Task to complete. Take the lines from the beginning of the data below through the line holding "PI = math.pi" and return exactly those.

[Scene script records]
****************************************
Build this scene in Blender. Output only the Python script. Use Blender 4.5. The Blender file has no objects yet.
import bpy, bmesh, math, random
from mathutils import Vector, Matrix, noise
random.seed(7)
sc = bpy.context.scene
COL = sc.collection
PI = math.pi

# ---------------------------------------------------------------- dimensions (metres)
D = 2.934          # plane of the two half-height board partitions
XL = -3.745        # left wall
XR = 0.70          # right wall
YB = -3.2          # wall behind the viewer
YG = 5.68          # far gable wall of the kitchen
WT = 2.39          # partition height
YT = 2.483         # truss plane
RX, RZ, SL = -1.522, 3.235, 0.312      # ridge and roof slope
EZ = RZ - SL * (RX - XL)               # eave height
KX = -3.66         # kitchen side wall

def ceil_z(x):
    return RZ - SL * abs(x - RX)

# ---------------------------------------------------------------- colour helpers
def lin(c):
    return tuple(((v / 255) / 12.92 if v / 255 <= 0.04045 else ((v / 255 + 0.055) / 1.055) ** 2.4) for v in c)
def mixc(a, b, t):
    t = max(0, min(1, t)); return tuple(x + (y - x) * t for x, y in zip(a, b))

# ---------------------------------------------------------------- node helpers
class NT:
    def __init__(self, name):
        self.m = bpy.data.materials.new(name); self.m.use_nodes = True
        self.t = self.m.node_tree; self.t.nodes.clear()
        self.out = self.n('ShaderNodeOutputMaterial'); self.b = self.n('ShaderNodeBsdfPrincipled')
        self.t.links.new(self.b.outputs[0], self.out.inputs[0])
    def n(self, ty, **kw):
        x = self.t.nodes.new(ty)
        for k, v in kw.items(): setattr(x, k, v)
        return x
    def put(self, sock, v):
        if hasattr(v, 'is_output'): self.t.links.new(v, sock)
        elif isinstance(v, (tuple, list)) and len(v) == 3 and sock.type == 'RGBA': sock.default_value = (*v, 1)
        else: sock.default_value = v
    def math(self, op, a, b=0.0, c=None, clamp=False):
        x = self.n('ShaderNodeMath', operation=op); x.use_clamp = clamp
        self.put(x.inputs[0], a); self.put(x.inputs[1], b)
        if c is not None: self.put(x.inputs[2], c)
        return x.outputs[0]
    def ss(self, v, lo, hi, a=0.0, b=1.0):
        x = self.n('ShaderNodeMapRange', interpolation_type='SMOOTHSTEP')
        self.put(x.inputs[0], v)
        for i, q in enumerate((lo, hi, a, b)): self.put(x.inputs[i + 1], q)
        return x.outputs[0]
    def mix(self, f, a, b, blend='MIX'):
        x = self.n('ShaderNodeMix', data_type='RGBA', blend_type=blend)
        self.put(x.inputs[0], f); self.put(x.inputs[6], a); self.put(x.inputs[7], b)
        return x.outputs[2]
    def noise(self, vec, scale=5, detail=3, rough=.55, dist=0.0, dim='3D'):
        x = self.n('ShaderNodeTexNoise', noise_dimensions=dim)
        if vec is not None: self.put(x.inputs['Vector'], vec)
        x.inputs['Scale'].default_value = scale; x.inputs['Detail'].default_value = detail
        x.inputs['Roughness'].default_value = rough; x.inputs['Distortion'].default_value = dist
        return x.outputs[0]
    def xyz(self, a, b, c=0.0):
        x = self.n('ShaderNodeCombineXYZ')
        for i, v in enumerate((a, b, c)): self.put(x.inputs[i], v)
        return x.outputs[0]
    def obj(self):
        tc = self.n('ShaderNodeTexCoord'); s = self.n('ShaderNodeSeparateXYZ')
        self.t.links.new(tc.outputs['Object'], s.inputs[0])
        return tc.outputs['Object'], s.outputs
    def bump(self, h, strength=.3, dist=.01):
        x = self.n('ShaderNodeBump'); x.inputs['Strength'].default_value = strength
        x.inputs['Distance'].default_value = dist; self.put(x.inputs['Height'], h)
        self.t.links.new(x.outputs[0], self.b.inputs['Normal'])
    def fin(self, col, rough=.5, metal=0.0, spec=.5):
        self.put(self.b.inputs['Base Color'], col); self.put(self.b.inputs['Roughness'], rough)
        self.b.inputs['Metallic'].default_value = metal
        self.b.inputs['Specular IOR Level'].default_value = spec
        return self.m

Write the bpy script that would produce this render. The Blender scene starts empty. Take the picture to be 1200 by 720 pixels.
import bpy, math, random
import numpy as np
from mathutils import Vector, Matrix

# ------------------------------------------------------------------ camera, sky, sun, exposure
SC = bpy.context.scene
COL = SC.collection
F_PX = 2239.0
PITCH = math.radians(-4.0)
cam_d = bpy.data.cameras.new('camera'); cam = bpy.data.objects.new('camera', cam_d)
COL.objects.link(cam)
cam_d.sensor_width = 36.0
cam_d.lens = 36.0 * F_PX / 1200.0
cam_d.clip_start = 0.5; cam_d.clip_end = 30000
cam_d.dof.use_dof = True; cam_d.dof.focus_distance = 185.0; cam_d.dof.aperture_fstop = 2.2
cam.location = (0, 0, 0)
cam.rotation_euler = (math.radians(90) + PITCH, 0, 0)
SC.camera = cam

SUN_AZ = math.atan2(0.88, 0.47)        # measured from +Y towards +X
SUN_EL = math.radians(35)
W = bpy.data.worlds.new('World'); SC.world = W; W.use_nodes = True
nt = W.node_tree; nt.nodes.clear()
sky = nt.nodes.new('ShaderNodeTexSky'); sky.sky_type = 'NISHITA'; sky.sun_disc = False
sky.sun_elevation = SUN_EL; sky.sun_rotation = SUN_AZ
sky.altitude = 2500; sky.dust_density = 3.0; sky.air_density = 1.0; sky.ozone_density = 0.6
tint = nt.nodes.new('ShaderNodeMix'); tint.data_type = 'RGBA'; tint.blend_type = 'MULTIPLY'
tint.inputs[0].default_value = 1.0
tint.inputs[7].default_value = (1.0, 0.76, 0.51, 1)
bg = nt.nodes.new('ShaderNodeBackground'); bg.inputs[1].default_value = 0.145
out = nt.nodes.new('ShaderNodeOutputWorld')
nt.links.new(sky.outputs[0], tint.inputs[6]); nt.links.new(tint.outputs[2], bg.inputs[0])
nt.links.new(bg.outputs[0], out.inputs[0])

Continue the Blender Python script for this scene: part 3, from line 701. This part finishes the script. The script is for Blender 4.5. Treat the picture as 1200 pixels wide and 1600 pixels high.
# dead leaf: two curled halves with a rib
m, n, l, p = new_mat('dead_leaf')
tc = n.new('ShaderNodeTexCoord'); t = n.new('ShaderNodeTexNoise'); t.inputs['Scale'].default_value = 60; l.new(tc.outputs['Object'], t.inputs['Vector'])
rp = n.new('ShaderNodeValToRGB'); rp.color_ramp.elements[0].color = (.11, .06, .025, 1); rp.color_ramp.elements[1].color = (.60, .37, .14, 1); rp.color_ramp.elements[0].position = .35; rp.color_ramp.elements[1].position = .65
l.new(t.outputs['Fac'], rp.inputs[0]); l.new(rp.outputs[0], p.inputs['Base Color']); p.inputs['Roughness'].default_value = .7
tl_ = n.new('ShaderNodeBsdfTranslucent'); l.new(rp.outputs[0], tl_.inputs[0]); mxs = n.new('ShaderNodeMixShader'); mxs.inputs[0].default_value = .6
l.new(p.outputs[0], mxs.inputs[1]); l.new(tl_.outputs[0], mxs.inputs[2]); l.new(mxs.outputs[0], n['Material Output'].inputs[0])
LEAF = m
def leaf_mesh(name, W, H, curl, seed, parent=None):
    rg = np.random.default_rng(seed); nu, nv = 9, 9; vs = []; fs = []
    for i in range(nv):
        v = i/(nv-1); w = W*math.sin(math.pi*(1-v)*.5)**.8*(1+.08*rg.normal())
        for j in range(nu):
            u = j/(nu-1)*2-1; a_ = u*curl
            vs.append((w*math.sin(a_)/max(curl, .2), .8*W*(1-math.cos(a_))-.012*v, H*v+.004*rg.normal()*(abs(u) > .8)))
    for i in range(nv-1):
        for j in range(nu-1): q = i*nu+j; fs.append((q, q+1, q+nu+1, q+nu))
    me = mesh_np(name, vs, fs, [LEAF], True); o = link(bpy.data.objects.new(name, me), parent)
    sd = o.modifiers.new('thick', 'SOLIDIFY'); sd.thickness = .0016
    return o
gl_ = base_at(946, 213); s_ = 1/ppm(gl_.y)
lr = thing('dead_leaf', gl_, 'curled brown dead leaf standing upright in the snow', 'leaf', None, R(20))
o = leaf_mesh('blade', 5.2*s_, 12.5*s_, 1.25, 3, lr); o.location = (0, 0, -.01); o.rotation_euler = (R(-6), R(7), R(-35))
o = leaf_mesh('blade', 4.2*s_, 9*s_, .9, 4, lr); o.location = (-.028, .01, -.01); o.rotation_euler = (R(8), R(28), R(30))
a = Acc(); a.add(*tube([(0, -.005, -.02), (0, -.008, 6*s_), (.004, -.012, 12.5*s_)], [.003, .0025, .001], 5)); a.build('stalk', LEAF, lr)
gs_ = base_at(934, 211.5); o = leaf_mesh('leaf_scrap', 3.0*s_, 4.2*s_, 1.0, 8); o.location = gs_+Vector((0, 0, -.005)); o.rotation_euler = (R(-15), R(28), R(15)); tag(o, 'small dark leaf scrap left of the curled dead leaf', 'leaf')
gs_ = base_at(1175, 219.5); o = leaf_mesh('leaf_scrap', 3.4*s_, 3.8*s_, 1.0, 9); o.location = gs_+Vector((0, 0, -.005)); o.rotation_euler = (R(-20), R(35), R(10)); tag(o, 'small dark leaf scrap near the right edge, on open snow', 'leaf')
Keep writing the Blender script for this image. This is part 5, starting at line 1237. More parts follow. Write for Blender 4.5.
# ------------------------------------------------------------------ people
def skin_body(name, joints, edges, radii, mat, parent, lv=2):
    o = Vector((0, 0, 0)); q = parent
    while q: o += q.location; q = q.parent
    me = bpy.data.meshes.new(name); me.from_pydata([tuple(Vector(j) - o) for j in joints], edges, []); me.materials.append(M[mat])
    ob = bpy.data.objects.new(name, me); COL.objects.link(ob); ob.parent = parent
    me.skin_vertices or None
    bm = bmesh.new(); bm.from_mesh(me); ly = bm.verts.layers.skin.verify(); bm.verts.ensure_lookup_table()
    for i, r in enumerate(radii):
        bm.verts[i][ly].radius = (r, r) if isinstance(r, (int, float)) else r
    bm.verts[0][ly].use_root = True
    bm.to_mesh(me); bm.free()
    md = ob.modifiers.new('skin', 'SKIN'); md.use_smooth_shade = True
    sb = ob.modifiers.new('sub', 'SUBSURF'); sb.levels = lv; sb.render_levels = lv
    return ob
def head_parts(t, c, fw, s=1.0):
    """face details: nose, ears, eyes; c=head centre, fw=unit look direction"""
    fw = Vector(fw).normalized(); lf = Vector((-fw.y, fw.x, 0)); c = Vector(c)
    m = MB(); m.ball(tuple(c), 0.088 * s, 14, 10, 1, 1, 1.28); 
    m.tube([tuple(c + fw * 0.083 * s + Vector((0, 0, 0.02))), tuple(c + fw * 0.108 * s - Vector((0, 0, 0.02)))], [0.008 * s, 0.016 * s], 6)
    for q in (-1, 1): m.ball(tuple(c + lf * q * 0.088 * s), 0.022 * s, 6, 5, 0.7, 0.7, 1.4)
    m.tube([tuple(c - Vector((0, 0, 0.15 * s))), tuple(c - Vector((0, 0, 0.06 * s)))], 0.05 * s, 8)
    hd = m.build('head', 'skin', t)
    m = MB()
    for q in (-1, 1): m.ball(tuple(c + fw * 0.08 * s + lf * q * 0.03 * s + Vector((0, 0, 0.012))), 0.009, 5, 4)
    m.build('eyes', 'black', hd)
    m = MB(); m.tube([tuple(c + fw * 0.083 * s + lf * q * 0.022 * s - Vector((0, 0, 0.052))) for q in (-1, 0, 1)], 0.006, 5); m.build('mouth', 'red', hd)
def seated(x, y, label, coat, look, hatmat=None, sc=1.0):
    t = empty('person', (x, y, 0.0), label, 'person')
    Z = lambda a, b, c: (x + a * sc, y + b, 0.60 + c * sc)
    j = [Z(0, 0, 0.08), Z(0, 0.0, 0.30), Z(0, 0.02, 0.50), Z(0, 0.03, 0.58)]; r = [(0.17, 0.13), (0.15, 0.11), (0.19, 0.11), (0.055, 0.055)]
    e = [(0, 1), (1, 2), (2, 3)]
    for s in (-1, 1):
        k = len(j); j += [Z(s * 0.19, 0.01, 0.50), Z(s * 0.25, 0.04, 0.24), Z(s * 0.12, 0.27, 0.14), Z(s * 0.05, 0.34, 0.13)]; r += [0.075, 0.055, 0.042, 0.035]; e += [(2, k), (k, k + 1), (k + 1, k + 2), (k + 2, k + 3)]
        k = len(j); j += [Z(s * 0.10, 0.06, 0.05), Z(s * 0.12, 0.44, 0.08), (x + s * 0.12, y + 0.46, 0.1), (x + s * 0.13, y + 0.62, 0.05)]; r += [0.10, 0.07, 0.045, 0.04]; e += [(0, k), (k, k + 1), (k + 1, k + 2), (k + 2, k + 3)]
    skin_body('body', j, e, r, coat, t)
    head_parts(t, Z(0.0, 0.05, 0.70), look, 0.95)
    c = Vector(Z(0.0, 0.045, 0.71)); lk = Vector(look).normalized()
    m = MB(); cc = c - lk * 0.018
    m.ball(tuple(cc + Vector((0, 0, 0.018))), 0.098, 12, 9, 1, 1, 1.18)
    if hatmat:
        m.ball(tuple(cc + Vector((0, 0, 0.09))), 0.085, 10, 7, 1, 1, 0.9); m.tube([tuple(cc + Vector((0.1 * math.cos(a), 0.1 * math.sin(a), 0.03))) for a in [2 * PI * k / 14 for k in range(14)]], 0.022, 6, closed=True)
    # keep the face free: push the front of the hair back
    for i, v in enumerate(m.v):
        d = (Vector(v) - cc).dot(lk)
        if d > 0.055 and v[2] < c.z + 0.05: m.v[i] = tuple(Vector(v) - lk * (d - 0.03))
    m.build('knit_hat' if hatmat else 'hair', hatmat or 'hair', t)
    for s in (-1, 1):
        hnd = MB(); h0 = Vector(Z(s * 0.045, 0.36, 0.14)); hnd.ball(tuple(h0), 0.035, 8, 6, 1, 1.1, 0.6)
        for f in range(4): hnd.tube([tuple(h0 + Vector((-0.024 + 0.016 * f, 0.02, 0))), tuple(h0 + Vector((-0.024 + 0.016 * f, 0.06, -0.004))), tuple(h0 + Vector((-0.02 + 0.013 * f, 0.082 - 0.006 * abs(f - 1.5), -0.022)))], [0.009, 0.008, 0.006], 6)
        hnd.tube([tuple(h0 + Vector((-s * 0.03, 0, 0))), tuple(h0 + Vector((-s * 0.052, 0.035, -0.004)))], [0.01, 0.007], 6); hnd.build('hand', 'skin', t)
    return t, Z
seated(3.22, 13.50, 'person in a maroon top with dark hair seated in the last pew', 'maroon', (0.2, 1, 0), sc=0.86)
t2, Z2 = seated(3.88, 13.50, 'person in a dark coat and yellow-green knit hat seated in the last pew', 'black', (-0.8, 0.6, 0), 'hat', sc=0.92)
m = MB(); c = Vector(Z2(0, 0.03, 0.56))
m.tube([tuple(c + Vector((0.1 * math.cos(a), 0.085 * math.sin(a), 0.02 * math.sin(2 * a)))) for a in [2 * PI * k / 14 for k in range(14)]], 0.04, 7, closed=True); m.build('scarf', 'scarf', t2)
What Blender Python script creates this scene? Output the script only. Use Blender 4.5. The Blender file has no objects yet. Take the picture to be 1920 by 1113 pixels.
****************************************
Solution for this task.
Build this scene in Blender. Output only the Python script. Use Blender 4.5. The Blender file has no objects yet.
import bpy, bmesh, math, random
from mathutils import Vector, Matrix, noise
random.seed(7)
sc = bpy.context.scene
COL = sc.collection
PI = math.pi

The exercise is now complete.